(PROVIDED DATA)
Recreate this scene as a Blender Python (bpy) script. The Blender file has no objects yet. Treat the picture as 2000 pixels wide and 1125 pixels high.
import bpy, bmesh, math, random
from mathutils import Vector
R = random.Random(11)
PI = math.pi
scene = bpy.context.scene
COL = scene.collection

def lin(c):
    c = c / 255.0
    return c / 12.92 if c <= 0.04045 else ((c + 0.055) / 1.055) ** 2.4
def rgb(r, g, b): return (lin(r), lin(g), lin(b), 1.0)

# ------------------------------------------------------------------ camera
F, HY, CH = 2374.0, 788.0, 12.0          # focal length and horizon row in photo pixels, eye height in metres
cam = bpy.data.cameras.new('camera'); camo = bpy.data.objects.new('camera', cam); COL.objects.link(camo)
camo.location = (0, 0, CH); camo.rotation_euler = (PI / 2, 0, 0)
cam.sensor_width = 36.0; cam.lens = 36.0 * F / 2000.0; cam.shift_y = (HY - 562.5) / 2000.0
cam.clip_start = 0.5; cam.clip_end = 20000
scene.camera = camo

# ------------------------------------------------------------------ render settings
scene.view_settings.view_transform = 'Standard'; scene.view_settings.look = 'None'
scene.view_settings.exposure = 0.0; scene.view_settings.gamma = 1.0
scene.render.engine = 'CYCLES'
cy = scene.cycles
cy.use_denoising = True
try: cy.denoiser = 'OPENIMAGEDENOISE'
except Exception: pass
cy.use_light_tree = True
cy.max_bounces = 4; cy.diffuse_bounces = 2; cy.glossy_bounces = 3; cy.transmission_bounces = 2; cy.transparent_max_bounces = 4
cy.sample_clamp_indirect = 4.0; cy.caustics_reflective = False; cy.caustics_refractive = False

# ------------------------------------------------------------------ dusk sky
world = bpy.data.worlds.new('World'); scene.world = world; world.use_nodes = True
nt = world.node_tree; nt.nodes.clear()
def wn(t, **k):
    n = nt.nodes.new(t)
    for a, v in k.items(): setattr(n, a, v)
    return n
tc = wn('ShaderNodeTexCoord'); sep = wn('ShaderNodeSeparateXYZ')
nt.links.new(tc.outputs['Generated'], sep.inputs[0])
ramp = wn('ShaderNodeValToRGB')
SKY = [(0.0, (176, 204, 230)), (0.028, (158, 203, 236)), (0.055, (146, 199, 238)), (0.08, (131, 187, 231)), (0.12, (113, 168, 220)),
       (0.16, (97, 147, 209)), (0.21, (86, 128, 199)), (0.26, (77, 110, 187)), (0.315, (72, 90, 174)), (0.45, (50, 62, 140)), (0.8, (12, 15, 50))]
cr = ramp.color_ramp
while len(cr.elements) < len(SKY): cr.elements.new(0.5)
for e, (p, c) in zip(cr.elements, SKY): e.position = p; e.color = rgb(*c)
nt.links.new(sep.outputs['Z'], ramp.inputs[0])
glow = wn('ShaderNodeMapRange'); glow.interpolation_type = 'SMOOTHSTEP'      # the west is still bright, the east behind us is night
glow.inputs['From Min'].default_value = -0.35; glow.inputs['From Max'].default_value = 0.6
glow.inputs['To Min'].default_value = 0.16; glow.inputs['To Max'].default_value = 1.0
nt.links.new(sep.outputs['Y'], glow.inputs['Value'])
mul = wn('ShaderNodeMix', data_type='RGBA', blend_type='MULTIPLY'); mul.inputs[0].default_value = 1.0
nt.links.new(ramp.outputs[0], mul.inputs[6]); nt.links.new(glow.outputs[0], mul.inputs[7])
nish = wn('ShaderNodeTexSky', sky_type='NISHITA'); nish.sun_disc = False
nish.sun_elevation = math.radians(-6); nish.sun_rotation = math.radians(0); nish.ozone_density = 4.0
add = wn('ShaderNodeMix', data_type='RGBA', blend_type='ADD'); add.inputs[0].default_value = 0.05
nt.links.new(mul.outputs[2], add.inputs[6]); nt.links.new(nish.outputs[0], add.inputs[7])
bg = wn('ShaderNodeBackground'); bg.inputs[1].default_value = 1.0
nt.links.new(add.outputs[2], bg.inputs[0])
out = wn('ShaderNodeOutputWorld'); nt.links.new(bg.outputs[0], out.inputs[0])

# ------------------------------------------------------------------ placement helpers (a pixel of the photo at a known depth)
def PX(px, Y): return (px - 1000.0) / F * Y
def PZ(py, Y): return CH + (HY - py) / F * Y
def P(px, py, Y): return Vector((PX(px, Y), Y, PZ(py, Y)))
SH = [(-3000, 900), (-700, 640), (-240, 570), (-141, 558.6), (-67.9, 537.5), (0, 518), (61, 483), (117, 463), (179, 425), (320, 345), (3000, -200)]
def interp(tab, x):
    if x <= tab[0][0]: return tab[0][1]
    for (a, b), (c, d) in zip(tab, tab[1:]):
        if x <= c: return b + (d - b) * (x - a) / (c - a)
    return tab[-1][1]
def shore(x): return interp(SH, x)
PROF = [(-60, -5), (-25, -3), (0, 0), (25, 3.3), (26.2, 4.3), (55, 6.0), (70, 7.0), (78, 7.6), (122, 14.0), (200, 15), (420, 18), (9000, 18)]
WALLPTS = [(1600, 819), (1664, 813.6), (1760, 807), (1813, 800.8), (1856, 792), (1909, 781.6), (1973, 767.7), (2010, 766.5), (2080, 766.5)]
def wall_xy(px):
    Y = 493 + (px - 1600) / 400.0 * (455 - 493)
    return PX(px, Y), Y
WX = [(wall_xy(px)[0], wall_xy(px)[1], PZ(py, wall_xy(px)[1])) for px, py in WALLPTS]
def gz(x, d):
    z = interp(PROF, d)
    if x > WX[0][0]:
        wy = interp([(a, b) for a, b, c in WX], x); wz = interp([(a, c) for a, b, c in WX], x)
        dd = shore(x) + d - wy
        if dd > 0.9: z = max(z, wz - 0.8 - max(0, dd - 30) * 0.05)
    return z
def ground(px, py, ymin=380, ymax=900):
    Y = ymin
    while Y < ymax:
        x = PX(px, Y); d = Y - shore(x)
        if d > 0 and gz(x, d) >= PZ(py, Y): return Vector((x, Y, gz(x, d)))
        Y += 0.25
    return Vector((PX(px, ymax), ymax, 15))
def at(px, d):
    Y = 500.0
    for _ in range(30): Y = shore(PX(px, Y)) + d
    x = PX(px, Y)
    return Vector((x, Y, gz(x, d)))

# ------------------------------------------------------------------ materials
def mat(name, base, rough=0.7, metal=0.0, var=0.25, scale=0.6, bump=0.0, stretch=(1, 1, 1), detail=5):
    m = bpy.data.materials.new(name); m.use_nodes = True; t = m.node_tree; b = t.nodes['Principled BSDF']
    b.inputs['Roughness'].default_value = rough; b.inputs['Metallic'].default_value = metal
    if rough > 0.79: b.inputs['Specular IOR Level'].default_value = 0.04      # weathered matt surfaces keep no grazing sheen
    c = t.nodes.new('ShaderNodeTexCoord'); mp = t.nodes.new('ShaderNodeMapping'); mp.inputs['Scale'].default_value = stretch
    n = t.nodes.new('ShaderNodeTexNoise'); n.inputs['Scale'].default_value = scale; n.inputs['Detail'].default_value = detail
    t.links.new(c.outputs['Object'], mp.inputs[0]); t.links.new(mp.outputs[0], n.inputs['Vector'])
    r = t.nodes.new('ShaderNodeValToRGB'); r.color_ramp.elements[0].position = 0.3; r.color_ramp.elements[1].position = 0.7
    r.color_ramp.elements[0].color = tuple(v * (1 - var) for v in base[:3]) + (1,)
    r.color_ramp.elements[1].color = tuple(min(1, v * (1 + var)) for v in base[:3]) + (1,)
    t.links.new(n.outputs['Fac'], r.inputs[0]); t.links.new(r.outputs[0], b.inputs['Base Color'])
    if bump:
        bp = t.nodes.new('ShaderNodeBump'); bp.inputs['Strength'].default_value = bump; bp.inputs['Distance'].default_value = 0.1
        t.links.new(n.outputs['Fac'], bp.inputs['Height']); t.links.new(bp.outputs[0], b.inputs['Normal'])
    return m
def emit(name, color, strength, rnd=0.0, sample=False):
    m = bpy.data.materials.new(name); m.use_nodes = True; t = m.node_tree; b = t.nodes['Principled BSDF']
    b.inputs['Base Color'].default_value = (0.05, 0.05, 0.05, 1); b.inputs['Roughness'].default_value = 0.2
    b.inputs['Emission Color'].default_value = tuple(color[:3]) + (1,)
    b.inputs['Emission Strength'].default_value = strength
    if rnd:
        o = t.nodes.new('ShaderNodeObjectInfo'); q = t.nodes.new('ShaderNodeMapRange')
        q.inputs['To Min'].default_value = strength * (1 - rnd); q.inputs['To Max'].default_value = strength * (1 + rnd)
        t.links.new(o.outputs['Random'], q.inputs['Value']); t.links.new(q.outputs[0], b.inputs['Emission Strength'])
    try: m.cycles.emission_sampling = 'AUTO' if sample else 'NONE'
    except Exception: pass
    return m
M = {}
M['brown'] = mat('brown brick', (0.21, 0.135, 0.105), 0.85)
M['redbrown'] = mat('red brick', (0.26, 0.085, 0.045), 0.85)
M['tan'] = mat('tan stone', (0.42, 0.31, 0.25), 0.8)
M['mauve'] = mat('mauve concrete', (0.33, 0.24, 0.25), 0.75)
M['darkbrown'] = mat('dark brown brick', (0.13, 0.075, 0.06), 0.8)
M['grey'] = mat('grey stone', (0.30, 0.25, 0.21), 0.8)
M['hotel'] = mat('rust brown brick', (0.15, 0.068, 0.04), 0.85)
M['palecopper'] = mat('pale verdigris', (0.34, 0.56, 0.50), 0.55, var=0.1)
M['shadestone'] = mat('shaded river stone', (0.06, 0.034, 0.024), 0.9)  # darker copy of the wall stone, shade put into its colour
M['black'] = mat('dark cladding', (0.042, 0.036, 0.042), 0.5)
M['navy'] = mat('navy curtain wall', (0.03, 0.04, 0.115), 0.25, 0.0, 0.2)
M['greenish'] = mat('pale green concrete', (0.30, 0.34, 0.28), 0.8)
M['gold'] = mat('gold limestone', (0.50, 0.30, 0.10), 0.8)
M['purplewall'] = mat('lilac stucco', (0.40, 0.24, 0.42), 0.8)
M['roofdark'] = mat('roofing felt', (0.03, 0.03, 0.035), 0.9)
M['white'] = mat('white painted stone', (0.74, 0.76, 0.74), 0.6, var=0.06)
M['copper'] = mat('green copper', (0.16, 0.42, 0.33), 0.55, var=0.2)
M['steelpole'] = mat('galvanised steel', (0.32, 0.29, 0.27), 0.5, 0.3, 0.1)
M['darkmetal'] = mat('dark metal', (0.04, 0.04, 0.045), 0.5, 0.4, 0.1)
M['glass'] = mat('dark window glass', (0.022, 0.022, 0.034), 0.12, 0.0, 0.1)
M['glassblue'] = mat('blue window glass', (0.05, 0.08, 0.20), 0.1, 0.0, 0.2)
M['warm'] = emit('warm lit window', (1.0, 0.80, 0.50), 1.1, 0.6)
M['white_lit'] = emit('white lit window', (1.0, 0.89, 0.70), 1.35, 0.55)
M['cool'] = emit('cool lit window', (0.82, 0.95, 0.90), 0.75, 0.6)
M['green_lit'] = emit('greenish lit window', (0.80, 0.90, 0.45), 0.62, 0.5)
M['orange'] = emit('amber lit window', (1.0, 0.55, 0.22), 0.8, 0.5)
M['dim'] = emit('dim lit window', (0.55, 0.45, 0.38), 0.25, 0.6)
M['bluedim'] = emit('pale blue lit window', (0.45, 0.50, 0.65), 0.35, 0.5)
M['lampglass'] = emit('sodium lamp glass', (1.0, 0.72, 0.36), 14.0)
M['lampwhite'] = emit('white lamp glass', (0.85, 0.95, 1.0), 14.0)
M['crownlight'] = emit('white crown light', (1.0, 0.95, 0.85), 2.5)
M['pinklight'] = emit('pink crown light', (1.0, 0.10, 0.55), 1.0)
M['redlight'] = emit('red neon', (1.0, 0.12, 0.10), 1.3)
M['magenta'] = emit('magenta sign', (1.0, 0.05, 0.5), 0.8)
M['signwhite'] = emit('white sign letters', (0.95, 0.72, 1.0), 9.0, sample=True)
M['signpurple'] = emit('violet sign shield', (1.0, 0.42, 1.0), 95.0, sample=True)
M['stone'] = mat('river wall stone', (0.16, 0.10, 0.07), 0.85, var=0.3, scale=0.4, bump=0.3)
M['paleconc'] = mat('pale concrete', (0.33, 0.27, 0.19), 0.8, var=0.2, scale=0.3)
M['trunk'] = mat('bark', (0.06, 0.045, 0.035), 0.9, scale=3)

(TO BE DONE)
Without changing anything, quote the lines from the top of the data to the line that contains "def rgb(r, g, b): return", including that line.

(COMPLETED TASK)
Recreate this scene as a Blender Python (bpy) script. The Blender file has no objects yet. Treat the picture as 2000 pixels wide and 1125 pixels high.
import bpy, bmesh, math, random
from mathutils import Vector
R = random.Random(11)
PI = math.pi
scene = bpy.context.scene
COL = scene.collection

def lin(c):
    c = c / 255.0
    return c / 12.92 if c <= 0.04045 else ((c + 0.055) / 1.055) ** 2.4
def rgb(r, g, b): return (lin(r), lin(g), lin(b), 1.0)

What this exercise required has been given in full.